Si les mémoires optiques peuvent être mises en échec par les mémoires classiques, il est cependant un aspect qui joue très fortement en leur faveur, celui de leur possible connexion (obligatoire pour les supports numérisés) avec un ordinateur, lequel permettra, grâce à des logiciels spécialisés, la recherche automatisée et multi-critères. Dans le contexte actuel de progrès technologique, qui touche non seulement le stockage de l'information mais également son transfert et sa restitution, le micro-ordinateur apparaît en effet, selon l'expression de Jean-François Lesprit, responsable du service informatique de l'INPI (Institut national de la propriété industrielle), comme un véritable pivot de relations avec les nouvelles mémoires de masse.
Cependant, deux aspects jouent actuellement contre le développement décisif de certains supports : l'absence de normalisation et 'le manque de logiciels spécifiques. Un bilan de la situation était dressé pour chacun des supports par Sandra Sinno, informaticienne à la BPI. La situation est relativement claire dans le cas des vidéodisques, supports de l'image vidéo-interactive, qui existent depuis plus longtemps et qui, bénéficiant de la norme Laservision, peuvent être interfacés à tout logiciel documentaire 6. Elle l'est beaucoup moins pour le DON, qui souffre d'un défaut de normalisation et pour lequel peu d'applications ont été développées. Quant au CD-ROM, support de texte, d'image et de son, tout neuf sur le marché et promis à un bel avenir, il connaît quelques problèmes d'interfaçage et après avoir tenté de lui transférer des logiciels documentaires conçus pour des systèmes classiques, on s'oriente aujourd'hui vers la conception de logiciels spécifiques 7.
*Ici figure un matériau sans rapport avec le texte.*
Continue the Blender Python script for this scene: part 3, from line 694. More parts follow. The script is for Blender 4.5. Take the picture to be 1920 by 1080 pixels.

Dans ce domaine tout neuf et porteur de tant de potentialités, on en est encore le plus souvent à l'ère de l'expérimentation, et les réalisations sont encore trop limitées pour pouvoir en tirer certaines leçons d'avenir. En fait, la réserve témoignée à l'endroit de ce secteur par les investisseurs privés a fortement contribué à retarder la croissance de ce marché, et par conséquent sa vitalité, ce qui a amené la Commission des Communautés européennes (DG XIII) à soutenir financièrement dix projets utilisant des supports optiques.
Face à ce foisonnement de produits, dont les caractéristiques et les propriétés ne cessent d'évoluer, il apparaît donc indispensable de s'entourer de précautions élémentaires avant d'investir dans l'une ou l'autre de ces technologies (en élaborant un cahier des charges bien sûr, mais également en se ménageant, dans la mesure du possible, quelques portes de sortie). Et ce n'était certes pas le moindre mérite de cette journée d'avoir contribué à montrer les avantages respectifs des différents supports optiques, tout en en marquant les limites.